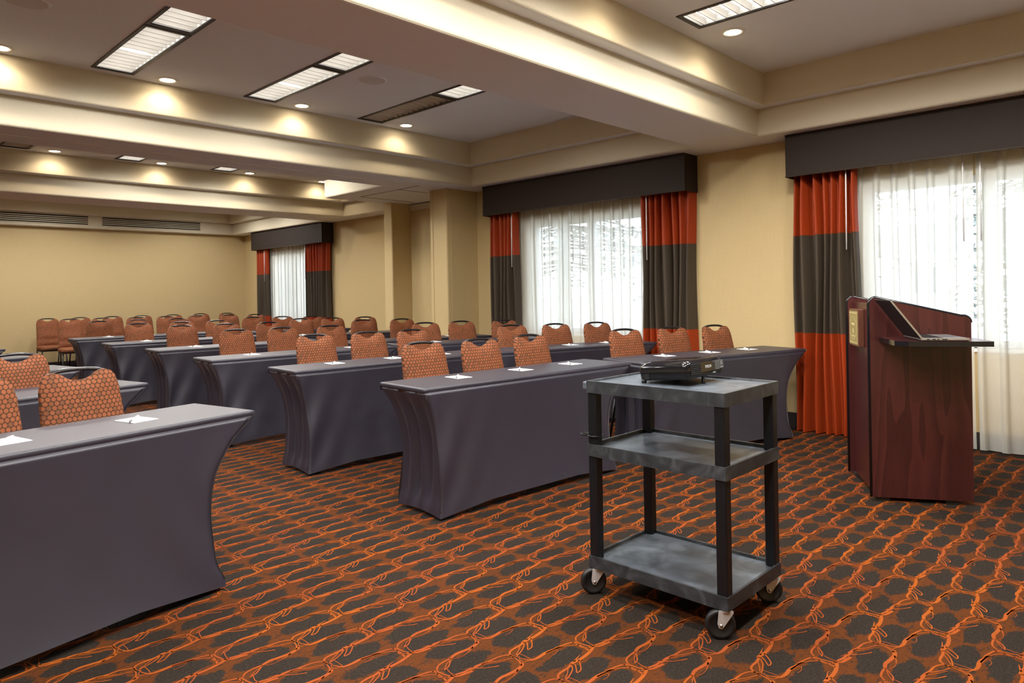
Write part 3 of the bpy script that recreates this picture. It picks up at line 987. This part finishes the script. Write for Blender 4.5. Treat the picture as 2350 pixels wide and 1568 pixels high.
R_AT = [(6.05, 2.38), (6.06, 3.87), (6.10, 5.30), (6.02, 6.22), (6.04, 8.02), (6.20, 9.62)]
L_AT = [(1.49, 3.13), (1.545, 4.69), (1.565, 6.20), (1.61, 7.80), (1.62, 9.35)]
for i, p in enumerate(T_AT):
    r_, c, a = make_table(p, 'L', -3.5, 'dark plum covered table, %s row, its left end on the aisle' % ORD[i], .085, .27, .035, 20 + i)
    for k, al in enumerate((.45, .98, 1.47)):
        place_pad(on_table(c, a, 'L', al, .27), a, '%s row aisle table, %s' % (ORD[i], SEATW['T'][k]))
for i, p in enumerate(R_AT):
    ang = [-15.5, -16, -16, -14, -13, -13][i]
    r_, c, a = make_table(p, 'R', ang, 'dark plum covered table, %s row, by the window wall' % ORD[i], .03, .27, .03, 40 + i)
    for k, al in enumerate((1.36, .87, .42)):
        if i > 4: continue
        place_pad(on_table(c, a, 'R', al, .27), a, '%s row window table, %s' % (ORD[i], SEATW['R'][k]))
for i, p in enumerate(L_AT):
    r_, c, a = make_table(p, 'R', 12, 'dark plum covered table, %s row, left of the aisle' % ORD[i], .12, .25, .06, 60 + i)
    for k, al in enumerate((.42, .91)):
        if i > 1 or (i == 1 and k > 0): continue
        place_pad(on_table(c, a, 'R', al, .24), a, '%s row left table, %s' % (ORD[i], SEATW['L'][k]))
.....
Problem description
Set down the material above as is, without any pictures.

Output below
Write part 3 of the bpy script that recreates this picture. It picks up at line 987. This part finishes the script. Write for Blender 4.5. Treat the picture as 2350 pixels wide and 1568 pixels high.
R_AT = [(6.05, 2.38), (6.06, 3.87), (6.10, 5.30), (6.02, 6.22), (6.04, 8.02), (6.20, 9.62)]
L_AT = [(1.49, 3.13), (1.545, 4.69), (1.565, 6.20), (1.61, 7.80), (1.62, 9.35)]
for i, p in enumerate(T_AT):
    r_, c, a = make_table(p, 'L', -3.5, 'dark plum covered table, %s row, its left end on the aisle' % ORD[i], .085, .27, .035, 20 + i)
    for k, al in enumerate((.45, .98, 1.47)):
        place_pad(on_table(c, a, 'L', al, .27), a, '%s row aisle table, %s' % (ORD[i], SEATW['T'][k]))
for i, p in enumerate(R_AT):
    ang = [-15.5, -16, -16, -14, -13, -13][i]
    r_, c, a = make_table(p, 'R', ang, 'dark plum covered table, %s row, by the window wall' % ORD[i], .03, .27, .03, 40 + i)
    for k, al in enumerate((1.36, .87, .42)):
        if i > 4: continue
        place_pad(on_table(c, a, 'R', al, .27), a, '%s row window table, %s' % (ORD[i], SEATW['R'][k]))
for i, p in enumerate(L_AT):
    r_, c, a = make_table(p, 'R', 12, 'dark plum covered table, %s row, left of the aisle' % ORD[i], .12, .25, .06, 60 + i)
    for k, al in enumerate((.42, .91)):
        if i > 1 or (i == 1 and k > 0): continue
        place_pad(on_table(c, a, 'R', al, .24), a, '%s row left table, %s' % (ORD[i], SEATW['L'][k]))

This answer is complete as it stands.